WHAT TYPE OF OUTDOORSMAN ARE YOU? | NevadaAppeal.com

WHAT TYPE OF OUTDOORSMAN ARE YOU?

JOHN PHILLIPS, Scripps Howard News Service

I know two kinds of outdoorsmen. See if you can pick yourself out.

– If you get up before daylight to hunt a turkey:

Type A will say, ”Let’s listen to the birds singing. Can you believe how still the morning is? I can hardly wait to see the sun rise.”

Type B will say, ”I can’t believe we have to get up at this hour. The birds won’t start gobbling for at least 45 minutes. Why didn’t we sleep late? My feet hurt. With all this pollen in the air, I bet I’ll get sick.”

– If you see a big bass jump out of the water that breaks the line in midair:

Type A will say, ”Wasn’t that a great fish! Did you see that big bass jump? I don’t believe I’ve ever had on a bass that large. Oh, well, since he broke the line, now I won’t have to unhook him.”
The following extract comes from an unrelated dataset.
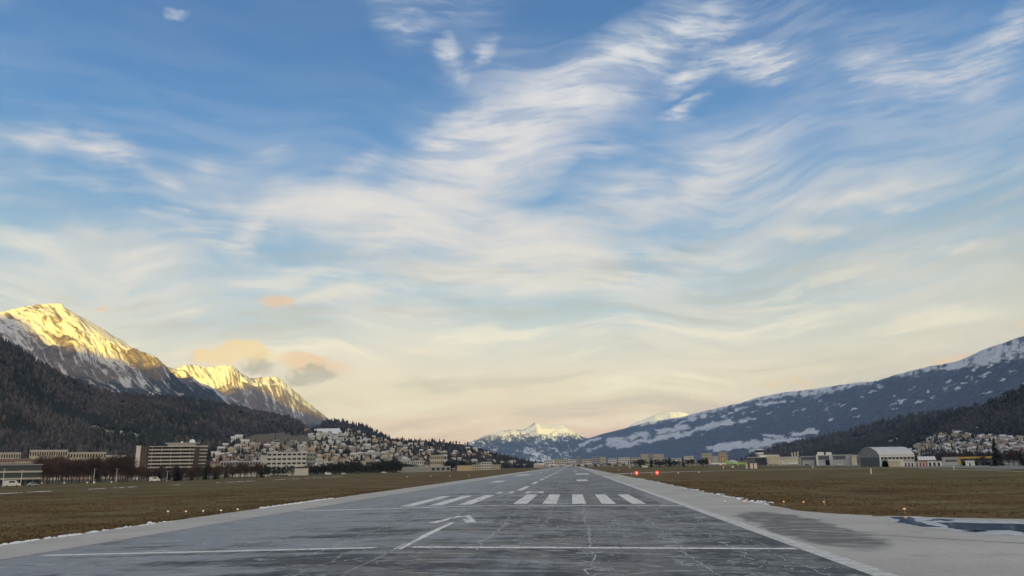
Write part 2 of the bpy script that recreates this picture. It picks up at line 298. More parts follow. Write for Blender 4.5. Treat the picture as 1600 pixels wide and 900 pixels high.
class Hill:
    """A slope between a crest line (pixels with distances) and a foot line on the valley floor, with its back side."""
    def __init__(s, crest, foot, ns, nt, p=1.0, seed=0, jag=2.0, jlam=14., amp=.10, lam=700., tl=.45, back=.8, nb=14, ease=None):
        c = np.array(crest, float)
        u = np.linspace(c[0, 0], c[-1, 0], ns)
        py = np.interp(u, c[:, 0], c[:, 1]); D = np.interp(u, c[:, 0], c[:, 2])
        py = py + jag * (fbm(u / jlam, u * 0, seed + 50, 5, .6) - .5) * 2
        C = np.array([at(a, b, d) for a, b, d in zip(u, py, D)])
        f = np.array(foot, float); fu = np.linspace(0, 1, len(f)) if f.shape[1] == 2 else (f[:, 0] - c[0, 0]) / (c[-1, 0] - c[0, 0])
        fx = f[:, -2:]; k = np.linspace(0, 1, ns)
        Fp = np.stack([np.interp(k, fu, fx[:, 0]), np.interp(k, fu, fx[:, 1])], 1)
        t = np.linspace(0, 1, nt); ar = np.concatenate([[0], np.cumsum(np.linalg.norm(np.diff(C[:, :2], axis=0), axis=1))])
        XY = Fp[:, None] * (1 - t)[None, :, None] + C[:, None, :2] * t[None, :, None]
        Z = (C[:, 2:3]) * (t ** p)[None]
        Ls = ar[:, None] + 0 * t; Lt = np.linalg.norm(C[:, :2] - Fp, axis=1)[:, None] * t
        wx = (fbm(Ls / lam * .7, Lt / lam * .7, seed + 9, 3) - .5) * 1.2
        r = ridged(Ls / lam + wx, Lt / lam * tl + wx * .6, seed, 6, .52)
        env = np.clip(t * 1.3, 0, 1)[None] ** .8 * np.clip((1 - t) * 6, .0, 1)[None]
        s.rib = r; s.fine = ridged(Ls / (lam * .22) + wx, Lt / (lam * .8), seed + 31, 4, .6)
        s.str = fbm(Ls / (lam * .06) + 3 * wx, Lt / (lam * .62), seed + 41, 5, .66)
        s.Ls, s.Lt = Ls, Lt
        r = r + .30 * (s.fine - .6)
        Z = Z + amp * C[:, 2:3] * (r - .62) * env * 2
        XY = XY + 0
        # back side
        tb = np.linspace(0, 1, nb)[1:]
        away = (C[:, :2] - Fp); away /= np.linalg.norm(away, axis=1)[:, None]
        BX = C[:, None, :2] + away[:, None] * (C[:, 2:3] * 1.6)[:, None] * tb[None, :, None] * back
        BZ = C[:, 2:3] * (1 - tb ** 1.1)[None] - 3 * tb[None] + .05 * C[:, 2:3] * (fbm(Ls[:, :1] / lam + tb, tb[None] * 2 + 0 * Ls[:, :1], seed + 3) - .5) * np.sin(tb * math.pi)
        s.XY, s.Z, s.t, s.u, s.ns, s.nt = XY, Z, t, u, ns, nt
        s.V = np.concatenate([np.concatenate([XY, Z[..., None]], -1), np.concatenate([BX, BZ[..., None]], -1)], 1)
        s.nv = s.V.shape[1]
        s.tt = np.concatenate([t, np.ones(nb - 1)])
        s.px, s.py = proj(s.V)
        s.C = C
    def pt(s, k, t):          # k, t in 0..1
        i = np.clip(k * (s.ns - 1), 0, s.ns - 1.001); j = np.clip(t * (s.nt - 1), 0, s.nt - 1.001)
        a, b = np.floor(i).astype(int), np.floor(j).astype(int); fi, fj = (i - a)[..., None], (j - b)[..., None]
        V = s.V
        return (V[a, b] * (1 - fi) + V[a + 1, b] * fi) * (1 - fj) + (V[a, b + 1] * (1 - fi) + V[a + 1, b + 1] * fi) * fj
    def build(s, name, m, snow, forest, meadow=None, sink=-6):
        V = s.V.copy(); V[:, 0, 2] = sink; V[:, -1, 2] = sink
        at_ = {'snow': snow, 'forest': forest}
        if meadow is not None: at_['meadow'] = meadow
        pad_ = lambda a: np.concatenate([a, np.repeat(a[:, -1:], s.nv - s.nt, 1)], 1)
        at_['ls'] = pad_(s.Ls); at_['lt'] = pad_(s.Lt + 0 * s.Ls)
        me = np_mesh(name, V.reshape(-1, 3), grid_faces(s.ns, s.nv), m, True, at_)
        return link(name, me, kind='structure')
def blobs(px, py, rows):
    """1 inside the listed patches (two ends and a half-width, pixel bearings turned into places on the slope)."""
    r = np.zeros_like(px)
    px = px + 16 * (fbm(px / 11, py / 5, 311, 5, .6) - .5) + 5 * (fbm(px / 2.6, py / 1.6, 315, 2) - .5)
    py = py + 8 * (fbm(px / 11, py / 5, 321, 5, .6) - .5) + 3 * (fbm(px / 2.6, py / 1.6, 325, 2) - .5)
    for x0, y0, x1, y1, w, a in rows:
        dx, dy = x1 - x0, y1 - y0; L2 = dx * dx + dy * dy + 1e-6
        k = np.clip(((px - x0) * dx + (py - y0) * dy) / L2, 0, 1)
        d = np.hypot(px - x0 - k * dx, (py - y0 - k * dy))
        r = np.maximum(r, a * np.clip(1.25 - d / w * .75, 0, 1))
    return r

# north range, left: crest recedes along the valley, its ribs run down towards the town
h = Hill([(-420, 470, 5480), (-220, 500, 5660), (-60, 492, 5840), (0, 489, 5900), (15, 485, 5921), (45, 478, 5963), (72, 474, 6005), (96, 475, 6026), (106, 484, 6047), (125, 493, 6110), (160, 513, 6278), (190, 531, 6446), (215, 549, 6614),
          (240, 567, 6698), (270, 581, 6824), (300, 593, 6950), (330, 604, 7076), (360, 620, 7202), (400, 640, 7370), (450, 668, 7580), (520, 705, 7916)],
         [(-2300, 1500), (-1950, 2900), (-1750, 4000), (-1700, 5200), (-1700, 6600)], 620, 260, p=1.0, seed=3, jag=2.2, jlam=18, amp=.15, lam=620, tl=.33)
zn = h.V[..., 2]; rr = np.concatenate([h.rib, np.repeat(h.rib[:, -1:], h.nv - h.nt, 1)], 1); ff_ = np.concatenate([h.fine, np.repeat(h.fine[:, -1:], h.nv - h.nt, 1)], 1); st = np.concatenate([h.str, np.repeat(h.str[:, -1:], h.nv - h.nt, 1)], 1)
snow = sstep(zn, 350, 1000) * .40 + .04 - (rr - .62) * .55 - (ff_ - .6) * .45 + (st - .5) * .7 + .24 * sstep(h.tt[None] + 0 * zn, .62, .92)
forest = sstep(zn, 820, 430) * 1.0 + (rr - .6) * .8
M_NORTH = terrain_mat('north_range_rock_and_snow', streaky=True, rock=(.175, .14, .115), snow=(.64, .63, .66), s1=.005, s2=.028, edge=.13)
h.build('mountain', M_NORTH, snow, forest)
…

Type B will call that bass every name he can think of, throw an adult-size temper tantrum by flinging his rod and reel down in the bottom of the boat and then say, ”I can’t believe that bass broke my line. That line cost me money. The stupid drag on the reel should have slipped to keep the bass from breaking the line. What sorry gear I have.”

– If you hunt with a friend, have a turkey come into a call and one of you takes and misses the shot:

Type A will say, ”Although I can’t believe I missed that bird, he’s not the first tom I’ve missed. And he probably won’t be the last. We got a good show out of him when he gobbled and displayed for us for 45 minutes. That turkey beat us. Although he won, we didn’t lose. Maybe we’ll get to hunt him again next week.”
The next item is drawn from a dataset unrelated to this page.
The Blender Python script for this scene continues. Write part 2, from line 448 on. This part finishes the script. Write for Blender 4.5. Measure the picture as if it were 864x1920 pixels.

Type B will say, ”Those are the worse shells I’ve ever seen. I had that turkey in my sight, but those stupid shells missed the gobbler. Are you sure you didn’t move and spook the bird right before I shot? I’ve never missed a turkey in that close. I’m going to take this gun to the gunsmith as soon as I get home and have him find out what’s causing it to miss.”

– If you fished with a partner, had a great day of crappie fishing and both of you have ended the day two crappie shy of your limit:

Type A will say, ”I can’t wait to clean these fish. We had a fun day, took plenty of fish and have plenty for a fish fry. I hope we get to go again next week.”

Type B will say, ”If we’d only have stayed longer or gotten here earlier, we could have limited out. These crappie aren’t as big as I’d hoped. I told you we should have gone to Buzzard’s Roost to catch large crappie and more of them. By the way, do you want to clean these fish, because I don’t?”

– If you have planned a fishing or a hunting trip and the time has arrived for your to leave:

Type A will say, ”I can’t hardly wait for us to leave. We’re going to have a great time.”

Type B will say, ”I bet we’ll have lots of rain while we’re gone. if the weather gets too bad, I’m going to come home.”

What kind of outdoorsman are you? If you’re Type B, then please don’t go with me.